Tout récemment, Amnesty International a demandé à l’Assemblée générale des Nations unies de réexaminer lors de sa 66e session le rapport relatif à la mission d’établissement des faits de l’ONU sur le conflit de Gaza, ainsi que l’avait recommandé le Conseil des droits de l’homme de l’ONU en mars 2011. Amnesty International a exhorté l’Assemblée générale à soumettre ce rapport (aussi connu comme le « rapport Goldstone ») au Conseil de sécurité, en recommandant à celui-ci de déférer la situation dans la bande de Gaza au procureur de la CPI, conformément à l’article 13(b) du Statut de Rome. Si le Conseil de sécurité saisissait le procureur, celui-ci pourrait ouvrir une enquête sur les crimes commis pendant le conflit sans qu’il soit nécessaire de se prononcer sur la validité de la déclaration de l’Autorité palestinienne. L’Assemblée générale n’a adopté aucune mesure en ce sens lors de sa 66e session, et Amnesty International n’a connaissance d’aucune initiative prise par le Conseil de sécurité afin de débattre de la question.

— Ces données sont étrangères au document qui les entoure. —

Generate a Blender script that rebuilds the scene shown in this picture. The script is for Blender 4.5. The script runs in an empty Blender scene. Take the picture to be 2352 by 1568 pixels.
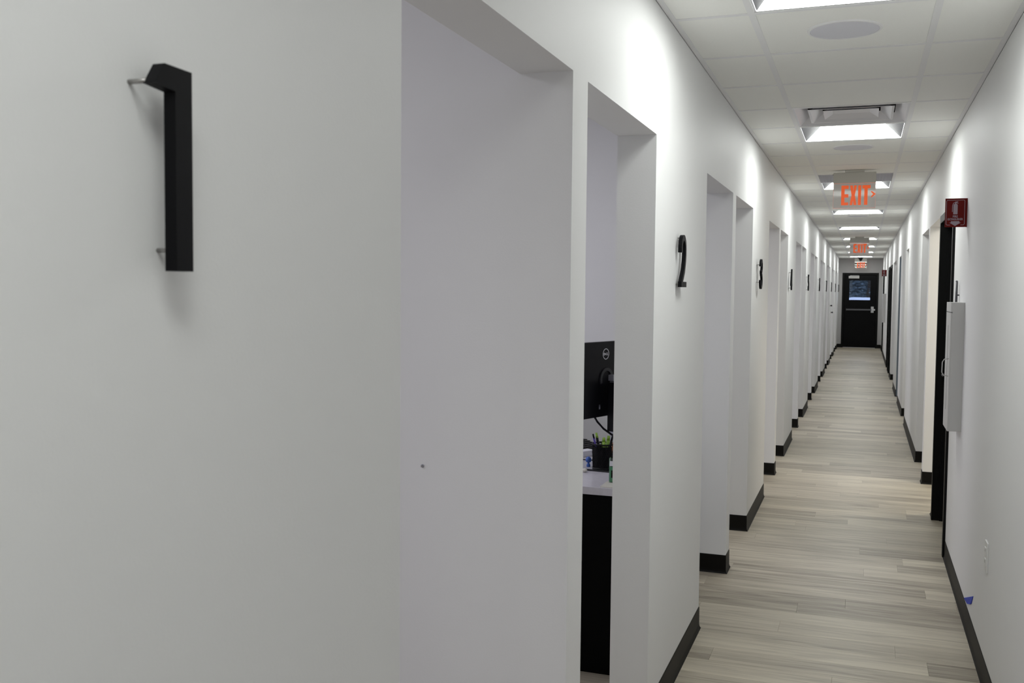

Amnesty International a par ailleurs demandé à l’ensemble des États d’exercer leur compétence universelle pour les crimes de droit international, notamment ceux recensés dans le cadre du conflit de Gaza en 2008-2009. Les États doivent enquêter sur les crimes de droit international perpétrés durant ce conflit et, si suffisamment d’éléments de preuve recevables sont réunis, en poursuivre les auteurs présumés devant leur justice nationale, quelle que soit la nationalité des victimes ou des suspects.